Last Thursday’s Open Comments was a pre-programmed post speculating that there would not be any catastrophic news about world events, despite the weeks and weeks of build-up in global geopolitical tension.
It turns out that this was a parochial view for those of us in most modern industrial societies, but not so much for the residents of Ukraine or Syria, where the Russians rained missiles, death, and terror from the skies on innocent civilian populations. How is that even possible? How is it that we aren’t putting firmer pressure on Russia’s aggressive war machinery?
My answer to the rhetorical questions is that we should be doing a lot more against our enemies than we appear to be doing, mainly due to our leaders’ penchant for self-deterrence. Because when the Chinese leadership decide to join the fray, we’ll already be so overextended we will barely be capable of defending ourselves.
Maybe doomsday prepping is in order after all.
It's not catastrophic news, but Harvard's president, Claudine Gay announced she was resigning.
It's best she do so: her research is so plagued with concerns for academic integrity that she lost her credibility. I'll only add that most journals didn't move to on-line editions until the 2000s, so what looks like cut and paste had to be more deliberate on her part back then.

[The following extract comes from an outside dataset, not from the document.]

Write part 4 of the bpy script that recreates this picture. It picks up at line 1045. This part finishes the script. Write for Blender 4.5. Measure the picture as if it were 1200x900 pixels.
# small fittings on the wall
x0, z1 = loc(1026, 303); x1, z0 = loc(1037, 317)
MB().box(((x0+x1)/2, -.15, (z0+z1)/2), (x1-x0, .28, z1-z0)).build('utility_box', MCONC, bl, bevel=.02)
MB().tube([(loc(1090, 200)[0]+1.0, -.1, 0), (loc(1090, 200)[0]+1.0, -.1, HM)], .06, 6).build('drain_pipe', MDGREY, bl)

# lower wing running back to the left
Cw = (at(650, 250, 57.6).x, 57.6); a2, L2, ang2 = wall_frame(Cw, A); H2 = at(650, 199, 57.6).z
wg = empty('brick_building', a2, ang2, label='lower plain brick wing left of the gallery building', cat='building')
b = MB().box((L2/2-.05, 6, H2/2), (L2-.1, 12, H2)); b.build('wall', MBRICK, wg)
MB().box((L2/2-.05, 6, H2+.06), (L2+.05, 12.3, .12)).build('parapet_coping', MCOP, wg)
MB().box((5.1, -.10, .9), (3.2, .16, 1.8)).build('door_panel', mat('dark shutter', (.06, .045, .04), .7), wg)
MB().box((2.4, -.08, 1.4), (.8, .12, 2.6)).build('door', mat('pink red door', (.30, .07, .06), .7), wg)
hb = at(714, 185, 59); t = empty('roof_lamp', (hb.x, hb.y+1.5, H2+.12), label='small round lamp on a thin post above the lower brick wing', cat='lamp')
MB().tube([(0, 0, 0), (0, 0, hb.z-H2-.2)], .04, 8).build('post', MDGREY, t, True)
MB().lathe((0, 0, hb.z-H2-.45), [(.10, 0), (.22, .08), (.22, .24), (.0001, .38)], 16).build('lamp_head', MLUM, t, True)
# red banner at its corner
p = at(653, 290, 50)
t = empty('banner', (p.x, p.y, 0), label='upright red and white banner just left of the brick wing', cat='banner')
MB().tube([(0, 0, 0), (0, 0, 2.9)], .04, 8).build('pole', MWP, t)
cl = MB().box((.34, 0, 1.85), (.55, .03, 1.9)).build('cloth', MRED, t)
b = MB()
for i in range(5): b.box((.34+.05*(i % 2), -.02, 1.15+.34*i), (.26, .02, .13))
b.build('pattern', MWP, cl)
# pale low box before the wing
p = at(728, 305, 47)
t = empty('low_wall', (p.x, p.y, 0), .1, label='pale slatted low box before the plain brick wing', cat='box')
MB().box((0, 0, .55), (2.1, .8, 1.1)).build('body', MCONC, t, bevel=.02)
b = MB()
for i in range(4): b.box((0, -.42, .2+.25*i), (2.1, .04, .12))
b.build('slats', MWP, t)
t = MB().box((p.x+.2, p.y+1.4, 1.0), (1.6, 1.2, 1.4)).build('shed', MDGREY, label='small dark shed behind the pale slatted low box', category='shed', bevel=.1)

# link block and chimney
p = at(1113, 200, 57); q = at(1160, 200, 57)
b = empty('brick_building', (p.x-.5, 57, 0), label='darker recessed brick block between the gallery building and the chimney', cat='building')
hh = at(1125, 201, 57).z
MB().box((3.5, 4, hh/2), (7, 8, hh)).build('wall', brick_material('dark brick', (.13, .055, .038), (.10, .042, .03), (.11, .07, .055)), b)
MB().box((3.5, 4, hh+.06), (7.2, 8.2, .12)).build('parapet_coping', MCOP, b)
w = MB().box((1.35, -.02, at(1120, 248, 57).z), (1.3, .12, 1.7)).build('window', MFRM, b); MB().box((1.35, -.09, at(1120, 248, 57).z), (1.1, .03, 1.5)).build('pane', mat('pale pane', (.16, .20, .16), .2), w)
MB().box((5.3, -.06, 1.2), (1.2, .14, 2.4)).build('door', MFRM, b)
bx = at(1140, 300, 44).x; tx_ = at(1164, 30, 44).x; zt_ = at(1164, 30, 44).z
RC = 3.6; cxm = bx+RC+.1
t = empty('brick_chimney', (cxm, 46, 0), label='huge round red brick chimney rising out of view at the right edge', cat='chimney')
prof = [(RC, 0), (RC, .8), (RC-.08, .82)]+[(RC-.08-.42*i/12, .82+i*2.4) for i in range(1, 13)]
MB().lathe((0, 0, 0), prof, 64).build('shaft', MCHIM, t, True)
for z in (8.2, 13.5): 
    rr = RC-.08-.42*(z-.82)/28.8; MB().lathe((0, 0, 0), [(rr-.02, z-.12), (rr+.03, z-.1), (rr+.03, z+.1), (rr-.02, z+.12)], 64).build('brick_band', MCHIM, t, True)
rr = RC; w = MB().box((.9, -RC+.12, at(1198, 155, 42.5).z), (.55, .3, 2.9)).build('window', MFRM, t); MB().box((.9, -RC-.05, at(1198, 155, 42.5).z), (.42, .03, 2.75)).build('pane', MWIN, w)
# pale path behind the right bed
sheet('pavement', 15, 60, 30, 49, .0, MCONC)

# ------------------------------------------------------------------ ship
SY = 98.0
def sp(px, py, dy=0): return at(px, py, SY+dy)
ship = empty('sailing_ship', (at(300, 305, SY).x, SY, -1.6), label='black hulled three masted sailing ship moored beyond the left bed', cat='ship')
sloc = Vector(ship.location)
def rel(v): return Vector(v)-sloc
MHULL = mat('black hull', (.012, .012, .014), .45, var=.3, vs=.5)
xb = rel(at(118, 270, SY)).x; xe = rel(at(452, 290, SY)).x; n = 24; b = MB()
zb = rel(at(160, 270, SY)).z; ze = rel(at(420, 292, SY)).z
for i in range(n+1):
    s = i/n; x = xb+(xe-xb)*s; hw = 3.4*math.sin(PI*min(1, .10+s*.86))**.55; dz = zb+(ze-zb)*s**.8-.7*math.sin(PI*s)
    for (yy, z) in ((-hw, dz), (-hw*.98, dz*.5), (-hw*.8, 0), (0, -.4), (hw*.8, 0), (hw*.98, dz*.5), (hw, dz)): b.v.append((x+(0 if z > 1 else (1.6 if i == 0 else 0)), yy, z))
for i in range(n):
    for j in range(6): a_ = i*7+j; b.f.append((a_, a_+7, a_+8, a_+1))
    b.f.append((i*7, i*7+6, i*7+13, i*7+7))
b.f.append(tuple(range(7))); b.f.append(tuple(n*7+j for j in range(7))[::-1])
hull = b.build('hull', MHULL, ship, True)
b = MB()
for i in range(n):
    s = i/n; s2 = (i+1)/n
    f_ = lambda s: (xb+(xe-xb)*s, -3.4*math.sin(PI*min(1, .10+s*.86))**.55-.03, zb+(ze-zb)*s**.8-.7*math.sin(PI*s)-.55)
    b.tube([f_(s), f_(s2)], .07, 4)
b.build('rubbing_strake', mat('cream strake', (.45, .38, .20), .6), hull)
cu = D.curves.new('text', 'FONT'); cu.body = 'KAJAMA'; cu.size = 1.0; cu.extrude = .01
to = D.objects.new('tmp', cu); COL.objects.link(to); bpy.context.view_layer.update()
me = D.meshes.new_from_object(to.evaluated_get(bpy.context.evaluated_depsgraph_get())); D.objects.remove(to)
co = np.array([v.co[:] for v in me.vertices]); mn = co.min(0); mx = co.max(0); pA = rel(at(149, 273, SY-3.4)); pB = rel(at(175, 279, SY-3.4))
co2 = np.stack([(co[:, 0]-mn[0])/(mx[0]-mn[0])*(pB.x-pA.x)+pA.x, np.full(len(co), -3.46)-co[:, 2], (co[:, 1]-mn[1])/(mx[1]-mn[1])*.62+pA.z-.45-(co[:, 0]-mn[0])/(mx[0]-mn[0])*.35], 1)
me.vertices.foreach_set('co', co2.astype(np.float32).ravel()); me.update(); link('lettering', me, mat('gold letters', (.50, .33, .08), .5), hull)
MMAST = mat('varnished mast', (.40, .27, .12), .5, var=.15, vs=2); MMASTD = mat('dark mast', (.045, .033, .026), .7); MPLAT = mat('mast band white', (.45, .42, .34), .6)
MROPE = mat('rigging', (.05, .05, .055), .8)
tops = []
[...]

I will defend one point of her work. A few of the problem areas were describing variables. Honestly, there's only so many ways of doing so before you are using the same words as someone else. it's in the lit review and hypothesizing where that cannot be used as an excuse. On-line plagiarism detectors flag almost every submission with something; excluding citations, below 2% doesn't concern me as an editor (I'll re-write my own work if anything beyond a heading or title is flagged).
"How is it that we aren’t putting firmer pressure on Russia’s aggressive war machinery?" My fall-back is to assume someone thinks he will profit from our stance, as I am a believer in the notion that people are motivated by hope of reward and/or fear of loss. In this case, I think it is a political calculation with the hoped-for reward being reelection. To be (re)elected, one needs to earn votes from those who may not support you and and not lose votes from those who do. So, a stated position in support of Ukraine, for example will pick up some support but possible cost some. Modern political solution? Support Ukraine but not too strongly. Decry Putin's actions, but not too strongly. This assumes POTUS is not inspired by principle, but by concern for the election outcome and/or his legacy. I believe this has been the case with many past presidents and is our long-run problem with the electoral process. It does not yield principled candidates.
Should we be doing more? Yes. Had we done more much sooner we would not be in this situation today and Ukraine would not be living through a prolonged war of aggression against its sovereignty.